As early as 1438, Murad II made major forays into Serbian territories, and destroyed several important fortifications, together with the Ravanica monastery. Next year he besieged Smederevo, which, faced with supply limits, eventually surrendered along with most of the state - thus marking what was the first fall of Serbia. In 1440 came the first Turkish siege of Belgrade, but the invaders were defeated now and forced to withdraw. In the meantime, despot Djuradj tried to have Hungary mobilize Christian forces, but he was baffled due to the confusion which arose following the death of the Hungarian king and emperor Sigismund I in 1437, and the subsequent quarrels around the Hungarian throne. Finally, in 1443 Djuradj with his Serbian forces joined the grand crusade led by king Ladislas and the Hungarian nobleman Janos Hunyady (known as Sibinjanin Janko in Serbian epic poetry). The Ottomans were defeated several times, allowing by the next year Djuradj to successfully recover his state, as the Turks were obliged to restore all his possessions with 24 cities. But in another crusade, which the despot this time avoided, later that same fall, in the battle near Varna (Bulgaria), the Christians were routed and king Ladislas and cardinal Cesarini killed, with Hunyady barely managing to escape. In his revenge campaigns against the Turks in autumn 1448, Hunyady ravaged through Serbia and was defeated by the Turks in the second Kosovo battle. The despot's position was this time strengthened by neutrality, allowing him a position of mediator in the 1451 peace contract between the Turks and Hungary.

However skillfully Djuradj may have navigated these troubled political waters, the end was nevertheless near. The new sultan Mehemmed II (1451-1481) "The Conqueror", shortly after his accession besieged and finally took in 1453 Constantinople - the last significant remnant, and crucial symbol of the Byzantine empire. Having earlier generously supplied resources to repair portions of its walls, he was now obliged to supply vassal troops to aid the sultan in pounding and scaling them. In the meantime, Djuradj's diplomatic action, initiated in several Italian towns, had no concrete answer. In 1455 Turks conquered the key mining center of Novo Brdo, massacring its inhabitants after the fall. The following year they tried to conquer Belgrade again, and once more were defeated - the sultan himself having been wounded in the process. But that same fall saw the deaths of two most distinguished 15th-century crusaders - Janos Hunyady in Belgrade, and despot Djuradj in Hungary. Djuradj had four sons, three of whom were blinded by the Ottomans, and his daughter Mara had been married to Murad II, living in the Turkish harem until his death. Djuradj was succeeded by his son Lazar, who unfortunately died already in January 1458.

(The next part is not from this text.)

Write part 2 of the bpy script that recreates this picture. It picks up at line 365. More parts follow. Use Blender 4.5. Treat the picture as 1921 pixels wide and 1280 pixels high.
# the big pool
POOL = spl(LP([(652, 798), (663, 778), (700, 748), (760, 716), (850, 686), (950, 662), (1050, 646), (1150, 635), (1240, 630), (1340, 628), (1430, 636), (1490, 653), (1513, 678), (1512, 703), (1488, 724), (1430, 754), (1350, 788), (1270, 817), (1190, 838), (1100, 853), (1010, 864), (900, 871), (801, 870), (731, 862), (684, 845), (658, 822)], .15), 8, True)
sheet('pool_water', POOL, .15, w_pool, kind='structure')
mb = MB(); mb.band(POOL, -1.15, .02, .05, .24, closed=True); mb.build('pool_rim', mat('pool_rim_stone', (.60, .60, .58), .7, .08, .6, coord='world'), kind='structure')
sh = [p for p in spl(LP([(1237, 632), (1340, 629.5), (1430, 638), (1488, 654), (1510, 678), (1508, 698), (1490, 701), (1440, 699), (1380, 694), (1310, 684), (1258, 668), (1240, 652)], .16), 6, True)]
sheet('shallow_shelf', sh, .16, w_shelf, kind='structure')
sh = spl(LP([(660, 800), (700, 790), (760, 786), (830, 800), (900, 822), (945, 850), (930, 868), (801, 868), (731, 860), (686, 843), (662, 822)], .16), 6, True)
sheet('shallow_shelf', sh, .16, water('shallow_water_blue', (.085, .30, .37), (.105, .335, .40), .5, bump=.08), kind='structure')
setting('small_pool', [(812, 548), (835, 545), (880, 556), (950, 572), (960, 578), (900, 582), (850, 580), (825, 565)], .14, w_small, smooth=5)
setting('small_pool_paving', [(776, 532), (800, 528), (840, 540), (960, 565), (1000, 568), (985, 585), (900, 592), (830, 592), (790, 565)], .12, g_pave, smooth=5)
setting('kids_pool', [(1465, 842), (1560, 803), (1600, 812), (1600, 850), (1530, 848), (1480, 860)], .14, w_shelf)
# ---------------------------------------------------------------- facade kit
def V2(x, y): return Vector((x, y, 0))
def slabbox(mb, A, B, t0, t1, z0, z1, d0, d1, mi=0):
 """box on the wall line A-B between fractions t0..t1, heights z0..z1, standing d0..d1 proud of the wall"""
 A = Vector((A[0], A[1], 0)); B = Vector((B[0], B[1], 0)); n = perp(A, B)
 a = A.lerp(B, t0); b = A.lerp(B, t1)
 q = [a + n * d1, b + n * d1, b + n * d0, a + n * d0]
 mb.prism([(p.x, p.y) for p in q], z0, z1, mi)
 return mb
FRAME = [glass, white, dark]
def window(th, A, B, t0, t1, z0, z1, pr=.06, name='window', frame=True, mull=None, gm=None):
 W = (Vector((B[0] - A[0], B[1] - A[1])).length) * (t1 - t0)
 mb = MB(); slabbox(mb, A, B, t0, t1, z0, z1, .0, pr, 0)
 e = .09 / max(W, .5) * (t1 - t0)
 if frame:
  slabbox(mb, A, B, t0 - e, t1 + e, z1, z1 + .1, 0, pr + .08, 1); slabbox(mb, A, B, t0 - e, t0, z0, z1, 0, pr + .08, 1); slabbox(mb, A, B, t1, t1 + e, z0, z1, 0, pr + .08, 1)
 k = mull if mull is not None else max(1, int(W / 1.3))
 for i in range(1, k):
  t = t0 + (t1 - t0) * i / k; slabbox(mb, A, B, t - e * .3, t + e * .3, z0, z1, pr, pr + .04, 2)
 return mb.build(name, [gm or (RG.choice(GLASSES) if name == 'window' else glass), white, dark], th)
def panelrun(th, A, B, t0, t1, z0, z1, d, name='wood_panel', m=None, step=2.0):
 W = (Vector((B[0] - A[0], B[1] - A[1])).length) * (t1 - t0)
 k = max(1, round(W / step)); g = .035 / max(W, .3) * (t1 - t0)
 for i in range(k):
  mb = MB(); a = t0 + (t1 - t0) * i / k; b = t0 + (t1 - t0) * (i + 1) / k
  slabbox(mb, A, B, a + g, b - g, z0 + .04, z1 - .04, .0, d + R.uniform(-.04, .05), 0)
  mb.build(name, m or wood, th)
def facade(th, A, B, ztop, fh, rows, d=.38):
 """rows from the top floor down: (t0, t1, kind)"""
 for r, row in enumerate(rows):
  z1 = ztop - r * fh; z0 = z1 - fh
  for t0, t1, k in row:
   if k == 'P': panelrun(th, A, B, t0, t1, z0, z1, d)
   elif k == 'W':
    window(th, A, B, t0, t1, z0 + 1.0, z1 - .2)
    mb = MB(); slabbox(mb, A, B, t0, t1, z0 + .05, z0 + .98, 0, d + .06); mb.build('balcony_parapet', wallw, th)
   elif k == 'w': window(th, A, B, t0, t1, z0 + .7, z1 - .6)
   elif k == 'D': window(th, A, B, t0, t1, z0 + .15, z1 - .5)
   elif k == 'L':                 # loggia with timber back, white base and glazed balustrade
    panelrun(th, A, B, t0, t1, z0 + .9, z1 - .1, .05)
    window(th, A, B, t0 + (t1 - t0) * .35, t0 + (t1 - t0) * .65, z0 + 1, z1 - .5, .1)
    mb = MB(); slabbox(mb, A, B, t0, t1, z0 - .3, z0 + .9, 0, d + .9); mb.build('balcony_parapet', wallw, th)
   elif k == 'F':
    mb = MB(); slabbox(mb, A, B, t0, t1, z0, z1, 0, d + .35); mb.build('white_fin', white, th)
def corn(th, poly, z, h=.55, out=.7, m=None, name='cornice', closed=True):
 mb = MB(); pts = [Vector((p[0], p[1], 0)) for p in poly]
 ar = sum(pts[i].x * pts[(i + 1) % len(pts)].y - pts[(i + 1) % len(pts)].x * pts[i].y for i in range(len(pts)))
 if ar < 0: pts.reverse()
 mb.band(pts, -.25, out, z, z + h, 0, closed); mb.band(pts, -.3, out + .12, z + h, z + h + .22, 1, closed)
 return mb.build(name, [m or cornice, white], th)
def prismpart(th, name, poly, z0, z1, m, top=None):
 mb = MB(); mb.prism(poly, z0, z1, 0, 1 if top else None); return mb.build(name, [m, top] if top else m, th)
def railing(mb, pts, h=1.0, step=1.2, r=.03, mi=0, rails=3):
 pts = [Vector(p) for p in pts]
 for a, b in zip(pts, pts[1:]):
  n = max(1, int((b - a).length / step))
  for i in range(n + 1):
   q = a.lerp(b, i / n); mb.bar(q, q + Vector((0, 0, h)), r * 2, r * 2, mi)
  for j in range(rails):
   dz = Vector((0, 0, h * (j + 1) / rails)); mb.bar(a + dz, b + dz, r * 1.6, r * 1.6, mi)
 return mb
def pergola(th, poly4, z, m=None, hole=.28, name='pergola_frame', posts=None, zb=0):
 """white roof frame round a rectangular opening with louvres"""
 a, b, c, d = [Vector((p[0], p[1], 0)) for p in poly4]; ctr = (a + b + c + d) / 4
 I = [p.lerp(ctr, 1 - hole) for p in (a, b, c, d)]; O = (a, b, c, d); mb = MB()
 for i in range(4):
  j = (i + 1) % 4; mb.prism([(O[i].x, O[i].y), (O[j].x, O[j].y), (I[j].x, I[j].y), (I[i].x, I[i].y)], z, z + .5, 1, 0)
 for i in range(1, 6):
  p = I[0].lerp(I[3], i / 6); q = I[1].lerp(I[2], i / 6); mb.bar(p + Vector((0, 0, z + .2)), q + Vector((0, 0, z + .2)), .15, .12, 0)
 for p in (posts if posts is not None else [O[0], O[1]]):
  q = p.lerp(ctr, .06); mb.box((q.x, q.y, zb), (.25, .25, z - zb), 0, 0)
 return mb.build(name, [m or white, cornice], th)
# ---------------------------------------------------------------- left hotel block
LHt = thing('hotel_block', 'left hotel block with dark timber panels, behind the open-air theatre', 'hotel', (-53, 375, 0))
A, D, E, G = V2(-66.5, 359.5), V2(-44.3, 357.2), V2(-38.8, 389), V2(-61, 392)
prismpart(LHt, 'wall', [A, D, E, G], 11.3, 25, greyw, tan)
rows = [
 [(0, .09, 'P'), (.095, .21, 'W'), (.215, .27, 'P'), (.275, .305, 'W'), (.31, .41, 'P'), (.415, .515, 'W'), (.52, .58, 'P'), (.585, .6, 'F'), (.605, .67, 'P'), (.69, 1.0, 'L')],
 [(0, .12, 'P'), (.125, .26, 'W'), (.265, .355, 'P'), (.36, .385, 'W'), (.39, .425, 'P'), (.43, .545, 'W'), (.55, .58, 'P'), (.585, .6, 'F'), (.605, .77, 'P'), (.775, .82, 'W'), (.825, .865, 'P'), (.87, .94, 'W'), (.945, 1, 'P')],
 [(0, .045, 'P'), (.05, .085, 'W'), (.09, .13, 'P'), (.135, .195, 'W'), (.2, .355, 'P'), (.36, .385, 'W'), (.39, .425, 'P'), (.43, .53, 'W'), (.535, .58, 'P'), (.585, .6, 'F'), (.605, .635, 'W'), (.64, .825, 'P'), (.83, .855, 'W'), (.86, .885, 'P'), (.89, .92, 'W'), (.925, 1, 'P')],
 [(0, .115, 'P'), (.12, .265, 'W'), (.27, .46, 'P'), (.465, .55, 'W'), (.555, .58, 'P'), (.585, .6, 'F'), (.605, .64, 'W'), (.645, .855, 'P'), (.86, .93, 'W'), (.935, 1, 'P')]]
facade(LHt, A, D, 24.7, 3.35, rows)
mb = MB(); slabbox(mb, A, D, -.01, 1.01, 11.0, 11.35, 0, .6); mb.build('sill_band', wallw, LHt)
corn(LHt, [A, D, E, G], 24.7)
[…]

Deprived of a serious government, demoralized and abandoned, Serbia proper was finally conquered by the Turks in 1459, when its last major outpost and capital, Smederevo, was surrendered - this time without a fight. In the final decades of the 15th century, the invaders would gradually eliminate the relative autonomy of the remaining Serbian lands: Bosnia (1463), Hercegovina (1481), and Zeta (1496). The heirs to the Brankovic family took refuge in Hungary, where they continued to play a significant role in the anti-Turkish struggle for some time.

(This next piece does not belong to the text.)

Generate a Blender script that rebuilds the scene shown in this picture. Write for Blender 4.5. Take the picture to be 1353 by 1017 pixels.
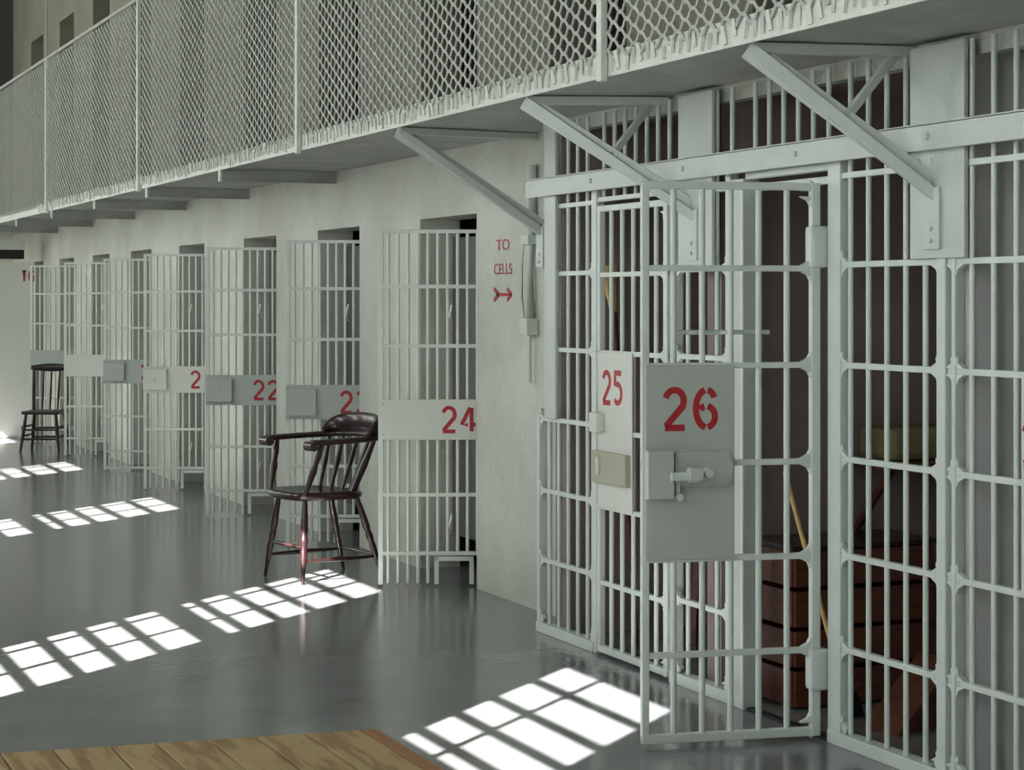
import bpy, bmesh, math, random
from mathutils import Vector, Matrix

random.seed(7)
for o in list(bpy.data.objects):
    bpy.data.objects.remove(o)
SC = bpy.context.scene
COL = SC.collection

# ------------------------------------------------------------------ camera
FPX, CX, HY, CAMH = 2600.0, 676.5, 398.0, 1.63      # focal length in pixels of 1353x1017, horizon row, eye height
TH = math.atan(1106.5 / FPX)
SN, CS = math.sin(TH), math.cos(TH)
cam = bpy.data.cameras.new('camera')
cam.sensor_width = 36.0
cam.lens = 36.0 * FPX / 1353.0
cam.shift_y = -(508.5 - HY) / 1353.0
cam.clip_end = 200
camo = bpy.data.objects.new('camera', cam)
camo.location = (0, 0, CAMH)
camo.rotation_euler = (math.pi / 2, 0, -TH)
COL.objects.link(camo)
SC.camera = camo

# ------------------------------------------------------------------ sky, sun, exposure
SC.view_settings.view_transform = 'Standard'
SC.view_settings.look = 'None'
SC.view_settings.gamma = 1.0
SC.view_settings.use_curve_mapping = False
SC.view_settings.exposure = 0.0
wd = bpy.data.worlds.new('sky')
SC.world = wd
wd.use_nodes = True
bg = wd.node_tree.nodes['Background']
bg.inputs[0].default_value = (0.93, 0.98, 1.0, 1)
bg.inputs[1].default_value = 10.0
SUN_DIR = Vector((1.0, 0.90, -0.95)).normalized()
sl = bpy.data.lights.new('sun', 'SUN')
sl.energy = 58.0
sl.angle = 0.004
sl.color = (1.0, 0.985, 0.95)
so = bpy.data.objects.new('sun', sl)
so.rotation_euler = SUN_DIR.to_track_quat('-Z', 'Y').to_euler()
so.location = (-12, -5, 14)
COL.objects.link(so)

XW = 4.19        # cell block wall plane
XG = 3.95        # plane of the barred cell fronts 25, 26, 27
XO = -2.0        # outer window wall
YN, YF = -9.0, 27.0
ZC = 7.4
ZD = 2.52        # underside of the walkway
XD = 3.37        # outer edge of the walkway
OT = 0.12         # outer wall thickness
WIN_TOP, WIN_SILL = 0.95 * (3.65 - XO + OT), 1.6
WIN_HW = 0.55
# window centres: where each window's light ends on the floor (X = 3.64), carried back along the sun to the outer wall
WIN_Y = [y - 0.9 * (3.64 - XO + OT / 2) for y in (-3.6, 0.0, 3.6, 7.455, 10.95, 15.75, 19.68, 23.7, 27.4, 30.9)]  # first few unseen, added behind the camera to brighten surfaces facing it
WIN_Y = [y for y in WIN_Y if YN + 0.8 < y < YF - 0.8]
for i, wy in enumerate(WIN_Y):          # sky portals in the real window openings (they give no light of their own)
    pl = bpy.data.lights.new('window_portal', 'AREA')
    pl.shape = 'RECTANGLE'
    pl.size = WIN_TOP - WIN_SILL
    pl.size_y = 2 * WIN_HW
    pl.cycles.is_portal = True
    po = bpy.data.objects.new('window_portal', pl)
    po.location = (XO - OT - 0.02, wy, (WIN_TOP + WIN_SILL) / 2)
    po.rotation_euler = (0, -math.pi / 2, 0)
    COL.objects.link(po)

def on_x(x, y, X):
    t = (x - CX) / FPX
    k = X / (SN + t * CS)
    return (X, k * (CS - t * SN), CAMH + (HY - y) / FPX * k)

# ------------------------------------------------------------------ materials
def lin(c):
    return tuple((v / 255 / 12.92 if v / 255 <= 0.04045 else ((v / 255 + 0.055) / 1.055) ** 2.4) for v in c)

def material(name, rgb, rough=0.5, noise=0.0, scale=4.0, bump=0.0, bscale=30.0, metal=0.0, rgb2=None, stretch=None, spec=0.5, coat=0.0):
    m = bpy.data.materials.new(name)
    m.use_nodes = True
    nt = m.node_tree
    b = nt.nodes['Principled BSDF']
    b.inputs['Roughness'].default_value = rough
    b.inputs['Metallic'].default_value = metal
    b.inputs['Specular IOR Level'].default_value = spec
    b.inputs['Coat Weight'].default_value = coat
    c = lin(rgb)
    tc = nt.nodes.new('ShaderNodeTexCoord')
    mp = nt.nodes.new('ShaderNodeMapping')
    nt.links.new(tc.outputs['Object'], mp.inputs[0])
    if stretch:
        mp.inputs['Scale'].default_value = stretch
    if noise > 0 or rgb2:
        n = nt.nodes.new('ShaderNodeTexNoise')
        n.inputs['Scale'].default_value = scale
        n.inputs['Detail'].default_value = 6
        n.inputs['Roughness'].default_value = 0.6
        nt.links.new(mp.outputs[0], n.inputs['Vector'])
        r = nt.nodes.new('ShaderNodeValToRGB')
        c2 = lin(rgb2) if rgb2 else tuple(v * (1 - noise) for v in c)
        r.color_ramp.elements[0].position = 0.35
        r.color_ramp.elements[1].position = 0.65
        r.color_ramp.elements[0].color = (*c2, 1)
        r.color_ramp.elements[1].color = (*c, 1)
        nt.links.new(n.outputs['Fac'], r.inputs[0])
        nt.links.new(r.outputs[0], b.inputs['Base Color'])
    else:
        b.inputs['Base Color'].default_value = (*c, 1)
    if bump > 0:
        n2 = nt.nodes.new('ShaderNodeTexNoise')
        n2.inputs['Scale'].default_value = bscale
        n2.inputs['Detail'].default_value = 4
        nt.links.new(mp.outputs[0], n2.inputs['Vector'])
        bp = nt.nodes.new('ShaderNodeBump')
        bp.inputs['Strength'].default_value = bump
        bp.inputs['Distance'].default_value = 0.02
        nt.links.new(n2.outputs['Fac'], bp.inputs['Height'])
        nt.links.new(bp.outputs[0], b.inputs['Normal'])
    return m

M = {
    'floor': material('grey_floor_paint', (124, 126, 126), 0.17, 0.22, 1.3, 0.05, 9.0),
    'wall': material('painted_masonry', (194, 197, 187), 0.6, rgb2=(176, 178, 165), scale=1.6, bump=0.5, bscale=22.0),
    'upper': material('beige_upper_paint', (144, 141, 124), 0.65, rgb2=(126, 123, 106), scale=1.2, bump=0.2, bscale=14.0),
    'inner': material('grey_inner_door_paint', (92, 92, 89), 0.5, 0.08, 3.0),
    'dusk': material('shaded_recess_tone', (70, 69, 66), 0.6, 0.1, 2.0),  # shade of the far upper opening put into the colour
    'hall': material('hall_plaster', (208, 206, 192), 0.7, 0.08, 1.0, 0.1, 12.0),
    'ceil': material('ceiling_paint', (190, 190, 180), 0.8, 0.1, 1.0),
    'steel': material('grey_green_steel_paint', (190, 199, 190), 0.42, 0.08, 5.0, 0.12, 60.0),
    'bar': material('pale_bar_paint', (203, 212, 205), 0.4, 0.06, 6.0, 0.1, 50.0),
    'gate': material('white_gate_paint', (212, 217, 208), 0.42, 0.06, 5.0, 0.1, 50.0),
    'plate': material('grey_plate_paint', (176, 183, 175), 0.4, 0.06, 3.0, 0.1, 25.0),
    'plate_w': material('white_plate_paint', (206, 209, 200), 0.42, 0.05, 3.0, 0.1, 25.0),
    'tan': material('tan_plate_paint', (170, 168, 148), 0.45, 0.08, 5.0),
    'deck': material('walkway_paint', (168, 172, 165), 0.6, rgb2=(146, 149, 140), scale=3.0, bump=0.1),
    'mesh': material('mesh_paint', (172, 176, 167), 0.55, 0.1, 8.0),
    'edge': material('edge_paint', (212, 216, 206), 0.5, 0.1, 14.0, 0.3, 40.0),
    'red': material('red_stencil_paint', (172, 34, 42), 0.5, 0.12, 30.0),
    'red2': material('faded_red_paint', (176, 70, 76), 0.6, 0.2, 40.0),
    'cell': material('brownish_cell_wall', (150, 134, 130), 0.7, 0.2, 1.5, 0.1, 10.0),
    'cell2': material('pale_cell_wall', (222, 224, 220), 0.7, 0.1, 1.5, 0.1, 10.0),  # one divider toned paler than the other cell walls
    'black': material('black_rubber', (22, 21, 22), 0.6),
    'chair': material('dark_red_varnish', (50, 24, 25), 0.3, rgb2=(34, 17, 18), scale=6.0, stretch=(1, 1, 8), coat=0.3),
    'chair2': material('black_brown_varnish', (34, 24, 24), 0.35, 0.2, 6.0),
    'brown': material('brown_wood', (110, 62, 42), 0.5, rgb2=(84, 44, 32), scale=5.0, stretch=(1, 8, 8)),
    'straw': material('straw', (226, 190, 120), 0.8, 0.25, 20.0),
    'khaki': material('folded_cloth', (132, 124, 88), 0.9, 0.15, 12.0),
    'door': material('white_door_paint', (212, 214, 206), 0.45, 0.05, 2.0, 0.05),
    'faint': material('faint_grey_letters', (170, 174, 172), 0.6),
}

def wood_plank():
    m = bpy.data.materials.new('oak_planks')
    m.use_nodes = True
    nt = m.node_tree
    b = nt.nodes['Principled BSDF']
    b.inputs['Roughness'].default_value = 0.5
    tc = nt.nodes.new('ShaderNodeTexCoord')
    oi = nt.nodes.new('ShaderNodeObjectInfo')
    ad = nt.nodes.new('ShaderNodeVectorMath')
    ad.operation = 'MULTIPLY_ADD'
    cmb = nt.nodes.new('ShaderNodeCombineXYZ')
    for k in range(3):
        nt.links.new(oi.outputs['Random'], cmb.inputs[k])
    ad.inputs[1].default_value = (37, 53, 11)
    nt.links.new(cmb.outputs[0], ad.inputs[0])
    nt.links.new(tc.outputs['Object'], ad.inputs[2])
    mp = nt.nodes.new('ShaderNodeMapping')
    mp.inputs['Scale'].default_value = (9, 0.9, 3)
    nt.links.new(ad.outputs[0], mp.inputs[0])
    n = nt.nodes.new('ShaderNodeTexNoise')
    n.inputs['Scale'].default_value = 2.2
    n.inputs['Detail'].default_value = 5
    nt.links.new(mp.outputs[0], n.inputs['Vector'])
    w = nt.nodes.new('ShaderNodeMath')
    w.operation = 'MULTIPLY'
    w.inputs[1].default_value = 26
    nt.links.new(n.outputs['Fac'], w.inputs[0])
    si = nt.nodes.new('ShaderNodeMath')
    si.operation = 'SINE'
    nt.links.new(w.outputs[0], si.inputs[0])
    r = nt.nodes.new('ShaderNodeValToRGB')
    r.color_ramp.elements[0].position = 0.0
    r.color_ramp.elements[0].color = (*lin((132, 106, 68)), 1)
    r.color_ramp.elements[1].position = 0.6
    r.color_ramp.elements[1].color = (*lin((164, 140, 98)), 1)
    ma = nt.nodes.new('ShaderNodeMapRange')
    ma.inputs[1].default_value = -1
    ma.inputs[2].default_value = 1
    nt.links.new(si.outputs[0], ma.inputs[0])
    nt.links.new(ma.outputs[0], r.inputs[0])
    nt.links.new(r.outputs[0], b.inputs['Base Color'])
    return m
M['plank'] = wood_plank()
M['plank_edge'] = material('red_oak_strip', (150, 104, 66), 0.5, 0.15, 6.0, stretch=(8, 1, 4))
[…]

smed.jpg The formidable walls of Smederevo jealously protected the short but significant rise of the city as one of the last beacons of Eastern Christendom before the sweeping Islamic tide. "The ancient walls of Djuradj's city will stand here for many centuries to come, calmly reflecting in the blue Danube waters, proudly resisting both time and new conquerors, and proving the prowess of medieval Serbian builders and masons", wrote reserve officer Zivorad Nikic on October 14, 1915, making his last stand against the German invasion.